Certes, ce n’est pas une solution pérenne, je suis le premier à le reconnaître, mais cet apport ponctuel est utile. Tant que nos territoires ne seront pas attractifs, nous aurons besoin de ces brigades.

Je comprends les réticences légitimes de Mmes les rapporteurs, mais ce dispositif, qui n’a pas vocation à être pérennisé, fonctionne et nous en avons besoin. J’insiste donc pour que nous adoptions cet amendement.

Mme la présidente. La parole est à M. le garde des sceaux.

M. Éric Dupond-Moretti, garde des sceaux. J’entends ce que vous dites, madame le rapporteur. Selon vous, il faut régler la question au fond et ce dispositif ne serait guère plus qu’un emplâtre sur une jambe de bois.

Or ce n’est pas du tout le cas : les brigades règlent l’urgence, la crise. On les réunit et on les envoie très rapidement, pour une durée de six mois.

Ce dispositif n’est pas en contradiction avec vos propos sur la nécessité d’améliorer l’attractivité. Celle-ci progresse via la rémunération et le système de mobilité que nous mettons en place et que vous avez évoqué.

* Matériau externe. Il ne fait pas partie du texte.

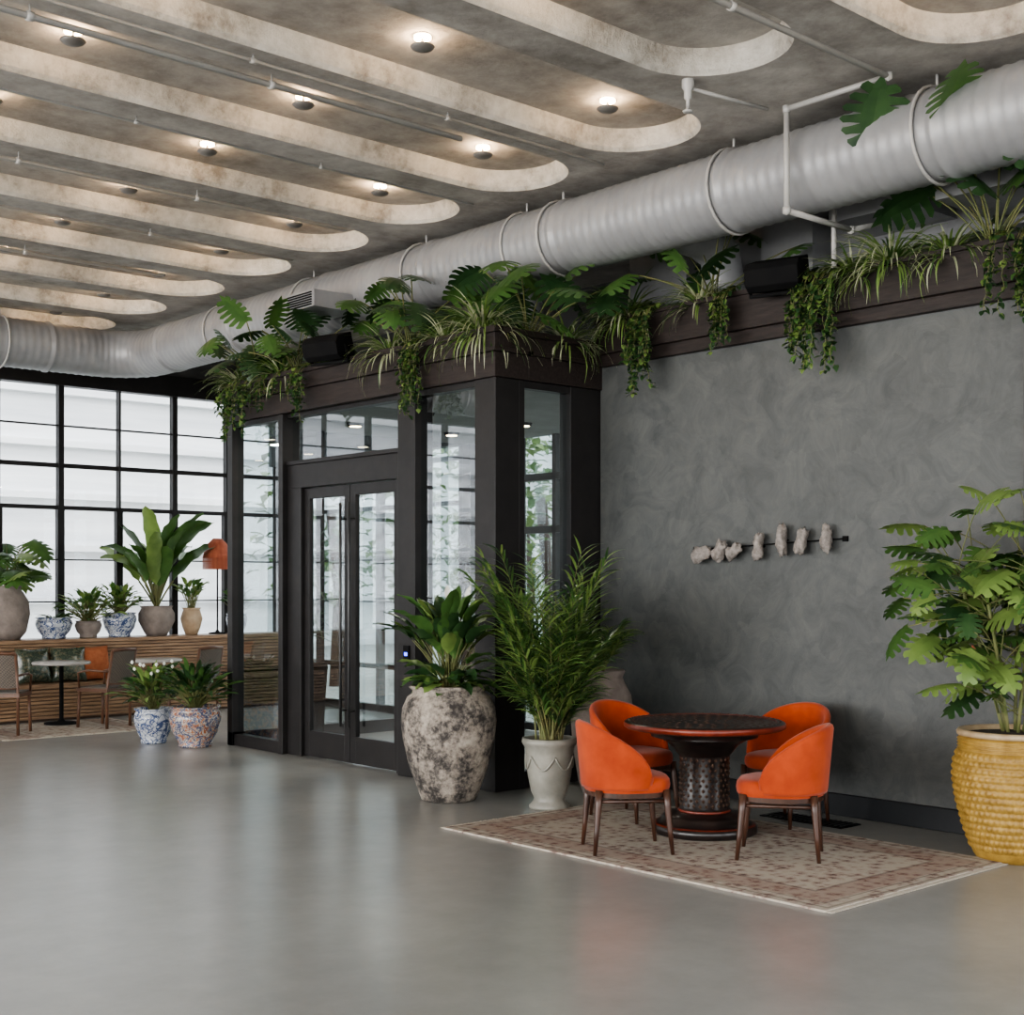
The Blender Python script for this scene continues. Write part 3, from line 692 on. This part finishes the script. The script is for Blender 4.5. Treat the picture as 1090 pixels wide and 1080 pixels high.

Pardon de le dire, mais à Mamoudzou, il y a beaucoup d’insécurité et pas une salle de spectacle. C’est terriblement difficile, il faut avoir envie d’y aller. Nous avons ainsi mis en place des billets d’avion pour permettre aux plus jeunes magistrats de se rendre de temps en temps sur l’île de la Réunion pour y passer un week-end « normal ».

En matière de mobilité, nous garantissons à ceux qui acceptent d’aller là-bas, une fois leur mission terminée, un poste qu’ils auront choisi à l’avance.

Les brigades ne sont donc pas en contradiction avec nos actions pour favoriser l’attractivité. Il s’agit ici d’une notion de crise et d’urgence. Tout l’écosystème s’est félicité de ce dispositif. Au-delà de ce qui nous oppose, de nos visions qui peuvent être divergentes, et c’est bien le moins dans une grande démocratie et dans un débat parlementaire, les brigades d’urgence fonctionnent.

Pour autant, il ne s’agit pas de ne plus toucher à rien et de dire que les questions d’attractivité sont réglées. Pas du tout ! C’est un plus.

M. Mohamed Soilihi sait l’efficacité et l’efficience de ces brigades d’urgence qui ont été à l’œuvre à Mayotte, où l’on en avait tellement besoin !

Ne nous privons pas de ce dispositif, qui n’a pas vocation à boucher les trous. En situation d’urgence, les brigades peuvent être composées rapidement et présentent une véritable utilité. C’est un outil nouveau, destiné à faire face à une situation de grande crise, et auquel je suis fondamentalement attaché.